EXERCISE TASK → From the first line of the data below, copy each line up to the one containing "3000, 16, step=22)", and include that line too.

DATA →
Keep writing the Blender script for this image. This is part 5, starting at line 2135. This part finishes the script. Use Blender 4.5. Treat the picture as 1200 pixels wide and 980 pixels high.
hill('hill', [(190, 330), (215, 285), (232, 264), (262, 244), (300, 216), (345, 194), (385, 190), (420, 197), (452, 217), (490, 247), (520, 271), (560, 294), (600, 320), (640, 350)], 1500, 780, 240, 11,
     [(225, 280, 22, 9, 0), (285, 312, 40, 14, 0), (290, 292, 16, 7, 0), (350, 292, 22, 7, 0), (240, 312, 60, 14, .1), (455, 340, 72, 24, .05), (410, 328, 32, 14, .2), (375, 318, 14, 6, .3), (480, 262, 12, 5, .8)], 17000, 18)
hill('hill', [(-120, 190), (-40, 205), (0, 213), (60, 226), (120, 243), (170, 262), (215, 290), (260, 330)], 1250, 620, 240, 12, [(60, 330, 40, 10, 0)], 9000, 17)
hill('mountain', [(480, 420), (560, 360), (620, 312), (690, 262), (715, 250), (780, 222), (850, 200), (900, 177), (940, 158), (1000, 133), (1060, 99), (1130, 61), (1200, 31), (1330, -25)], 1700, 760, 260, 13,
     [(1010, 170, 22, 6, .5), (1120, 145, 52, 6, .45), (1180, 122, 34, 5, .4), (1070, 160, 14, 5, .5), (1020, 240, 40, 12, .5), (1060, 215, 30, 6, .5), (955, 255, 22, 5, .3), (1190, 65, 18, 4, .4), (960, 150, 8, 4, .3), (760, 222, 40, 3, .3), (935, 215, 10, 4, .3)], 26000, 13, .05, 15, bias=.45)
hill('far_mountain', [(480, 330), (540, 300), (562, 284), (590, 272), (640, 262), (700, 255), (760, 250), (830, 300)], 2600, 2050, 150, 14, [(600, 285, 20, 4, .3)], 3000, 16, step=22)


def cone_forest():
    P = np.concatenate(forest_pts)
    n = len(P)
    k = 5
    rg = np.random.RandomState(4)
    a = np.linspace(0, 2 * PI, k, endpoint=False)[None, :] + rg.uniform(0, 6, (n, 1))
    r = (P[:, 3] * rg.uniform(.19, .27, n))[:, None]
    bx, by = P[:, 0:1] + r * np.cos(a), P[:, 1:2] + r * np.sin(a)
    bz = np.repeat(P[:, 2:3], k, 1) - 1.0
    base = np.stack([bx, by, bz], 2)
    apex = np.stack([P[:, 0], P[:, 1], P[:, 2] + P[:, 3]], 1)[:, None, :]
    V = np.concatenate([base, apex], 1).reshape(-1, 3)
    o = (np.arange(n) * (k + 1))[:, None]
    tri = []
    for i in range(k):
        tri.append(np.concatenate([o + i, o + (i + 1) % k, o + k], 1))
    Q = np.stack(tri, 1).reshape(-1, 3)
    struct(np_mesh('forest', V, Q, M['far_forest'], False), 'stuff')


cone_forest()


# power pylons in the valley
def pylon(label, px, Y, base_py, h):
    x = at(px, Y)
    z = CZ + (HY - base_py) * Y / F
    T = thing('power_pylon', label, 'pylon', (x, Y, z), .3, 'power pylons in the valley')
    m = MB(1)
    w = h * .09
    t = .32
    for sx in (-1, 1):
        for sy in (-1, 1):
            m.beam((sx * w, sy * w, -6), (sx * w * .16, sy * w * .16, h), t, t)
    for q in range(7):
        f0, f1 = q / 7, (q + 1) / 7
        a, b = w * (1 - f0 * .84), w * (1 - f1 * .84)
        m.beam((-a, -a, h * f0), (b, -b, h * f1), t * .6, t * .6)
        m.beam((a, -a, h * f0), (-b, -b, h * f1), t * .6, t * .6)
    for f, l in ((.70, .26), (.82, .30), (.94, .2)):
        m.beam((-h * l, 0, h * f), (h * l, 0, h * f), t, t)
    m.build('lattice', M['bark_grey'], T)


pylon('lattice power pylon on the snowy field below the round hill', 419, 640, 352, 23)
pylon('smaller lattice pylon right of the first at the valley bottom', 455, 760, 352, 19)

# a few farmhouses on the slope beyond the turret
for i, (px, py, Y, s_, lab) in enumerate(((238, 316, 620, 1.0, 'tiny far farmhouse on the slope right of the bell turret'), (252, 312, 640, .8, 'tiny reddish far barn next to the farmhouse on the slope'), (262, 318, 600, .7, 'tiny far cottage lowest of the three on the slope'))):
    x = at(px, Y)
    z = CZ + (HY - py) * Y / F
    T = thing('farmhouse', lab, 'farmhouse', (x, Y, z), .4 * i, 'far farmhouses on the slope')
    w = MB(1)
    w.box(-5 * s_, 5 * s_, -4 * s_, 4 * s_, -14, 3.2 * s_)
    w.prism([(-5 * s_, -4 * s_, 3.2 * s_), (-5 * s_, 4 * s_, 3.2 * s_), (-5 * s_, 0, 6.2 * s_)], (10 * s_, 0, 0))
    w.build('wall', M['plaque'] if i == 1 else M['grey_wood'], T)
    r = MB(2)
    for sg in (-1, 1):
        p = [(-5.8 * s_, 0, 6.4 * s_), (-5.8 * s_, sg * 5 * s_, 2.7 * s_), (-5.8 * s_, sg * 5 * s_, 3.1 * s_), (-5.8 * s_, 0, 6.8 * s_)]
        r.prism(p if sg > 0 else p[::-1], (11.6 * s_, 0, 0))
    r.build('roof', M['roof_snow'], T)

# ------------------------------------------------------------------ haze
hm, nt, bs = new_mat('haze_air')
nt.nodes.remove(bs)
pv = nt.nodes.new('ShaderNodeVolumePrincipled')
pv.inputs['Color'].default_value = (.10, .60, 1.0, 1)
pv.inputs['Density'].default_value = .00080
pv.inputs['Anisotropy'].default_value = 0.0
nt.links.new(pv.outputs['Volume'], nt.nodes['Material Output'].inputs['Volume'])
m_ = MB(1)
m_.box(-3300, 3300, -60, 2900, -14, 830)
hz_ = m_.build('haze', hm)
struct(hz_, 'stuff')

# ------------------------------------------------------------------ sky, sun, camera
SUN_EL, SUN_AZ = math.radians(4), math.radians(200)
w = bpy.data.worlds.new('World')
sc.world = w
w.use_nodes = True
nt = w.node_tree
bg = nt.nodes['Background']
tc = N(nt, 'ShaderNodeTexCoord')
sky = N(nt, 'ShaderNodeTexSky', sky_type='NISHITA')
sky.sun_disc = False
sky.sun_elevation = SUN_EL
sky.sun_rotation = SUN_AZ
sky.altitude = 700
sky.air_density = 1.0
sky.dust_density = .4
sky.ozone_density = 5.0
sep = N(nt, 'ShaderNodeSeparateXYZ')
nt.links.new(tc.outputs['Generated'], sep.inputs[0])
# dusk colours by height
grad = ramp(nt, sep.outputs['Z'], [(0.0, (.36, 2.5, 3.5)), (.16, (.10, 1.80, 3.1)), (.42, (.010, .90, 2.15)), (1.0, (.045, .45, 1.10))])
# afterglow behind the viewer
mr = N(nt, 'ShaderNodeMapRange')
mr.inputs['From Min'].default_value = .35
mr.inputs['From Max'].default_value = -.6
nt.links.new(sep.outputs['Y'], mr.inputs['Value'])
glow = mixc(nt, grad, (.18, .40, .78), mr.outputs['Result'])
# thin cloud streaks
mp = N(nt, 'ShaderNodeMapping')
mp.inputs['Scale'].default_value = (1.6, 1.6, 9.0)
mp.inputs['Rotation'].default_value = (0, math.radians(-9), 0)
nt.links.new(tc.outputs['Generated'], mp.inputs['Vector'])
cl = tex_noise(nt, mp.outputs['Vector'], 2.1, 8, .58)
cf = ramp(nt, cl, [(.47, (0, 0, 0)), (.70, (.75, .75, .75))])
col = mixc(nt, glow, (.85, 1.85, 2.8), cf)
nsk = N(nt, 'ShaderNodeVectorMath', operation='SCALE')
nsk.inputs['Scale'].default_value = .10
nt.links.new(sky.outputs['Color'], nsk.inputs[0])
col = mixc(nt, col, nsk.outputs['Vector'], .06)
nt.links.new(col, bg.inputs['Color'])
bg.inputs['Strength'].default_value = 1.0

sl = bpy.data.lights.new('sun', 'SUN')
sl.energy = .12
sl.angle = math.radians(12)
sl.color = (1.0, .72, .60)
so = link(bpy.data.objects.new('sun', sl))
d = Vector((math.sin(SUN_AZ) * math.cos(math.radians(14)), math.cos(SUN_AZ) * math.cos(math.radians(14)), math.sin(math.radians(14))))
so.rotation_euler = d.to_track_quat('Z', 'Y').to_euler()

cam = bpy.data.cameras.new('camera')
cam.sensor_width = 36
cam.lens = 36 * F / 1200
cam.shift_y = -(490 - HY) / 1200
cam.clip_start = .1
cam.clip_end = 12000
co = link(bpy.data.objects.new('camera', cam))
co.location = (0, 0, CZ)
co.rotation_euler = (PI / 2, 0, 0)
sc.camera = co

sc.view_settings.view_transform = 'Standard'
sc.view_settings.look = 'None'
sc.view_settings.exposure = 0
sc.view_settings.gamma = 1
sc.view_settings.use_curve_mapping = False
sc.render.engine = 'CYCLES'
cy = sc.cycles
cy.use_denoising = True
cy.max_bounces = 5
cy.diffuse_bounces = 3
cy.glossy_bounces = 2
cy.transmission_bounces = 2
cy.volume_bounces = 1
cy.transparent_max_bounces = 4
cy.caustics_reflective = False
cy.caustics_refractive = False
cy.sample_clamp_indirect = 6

TASK ANSWER →
Keep writing the Blender script for this image. This is part 5, starting at line 2135. This part finishes the script. Use Blender 4.5. Treat the picture as 1200 pixels wide and 980 pixels high.
hill('hill', [(190, 330), (215, 285), (232, 264), (262, 244), (300, 216), (345, 194), (385, 190), (420, 197), (452, 217), (490, 247), (520, 271), (560, 294), (600, 320), (640, 350)], 1500, 780, 240, 11,
     [(225, 280, 22, 9, 0), (285, 312, 40, 14, 0), (290, 292, 16, 7, 0), (350, 292, 22, 7, 0), (240, 312, 60, 14, .1), (455, 340, 72, 24, .05), (410, 328, 32, 14, .2), (375, 318, 14, 6, .3), (480, 262, 12, 5, .8)], 17000, 18)
hill('hill', [(-120, 190), (-40, 205), (0, 213), (60, 226), (120, 243), (170, 262), (215, 290), (260, 330)], 1250, 620, 240, 12, [(60, 330, 40, 10, 0)], 9000, 17)
hill('mountain', [(480, 420), (560, 360), (620, 312), (690, 262), (715, 250), (780, 222), (850, 200), (900, 177), (940, 158), (1000, 133), (1060, 99), (1130, 61), (1200, 31), (1330, -25)], 1700, 760, 260, 13,
     [(1010, 170, 22, 6, .5), (1120, 145, 52, 6, .45), (1180, 122, 34, 5, .4), (1070, 160, 14, 5, .5), (1020, 240, 40, 12, .5), (1060, 215, 30, 6, .5), (955, 255, 22, 5, .3), (1190, 65, 18, 4, .4), (960, 150, 8, 4, .3), (760, 222, 40, 3, .3), (935, 215, 10, 4, .3)], 26000, 13, .05, 15, bias=.45)
hill('far_mountain', [(480, 330), (540, 300), (562, 284), (590, 272), (640, 262), (700, 255), (760, 250), (830, 300)], 2600, 2050, 150, 14, [(600, 285, 20, 4, .3)], 3000, 16, step=22)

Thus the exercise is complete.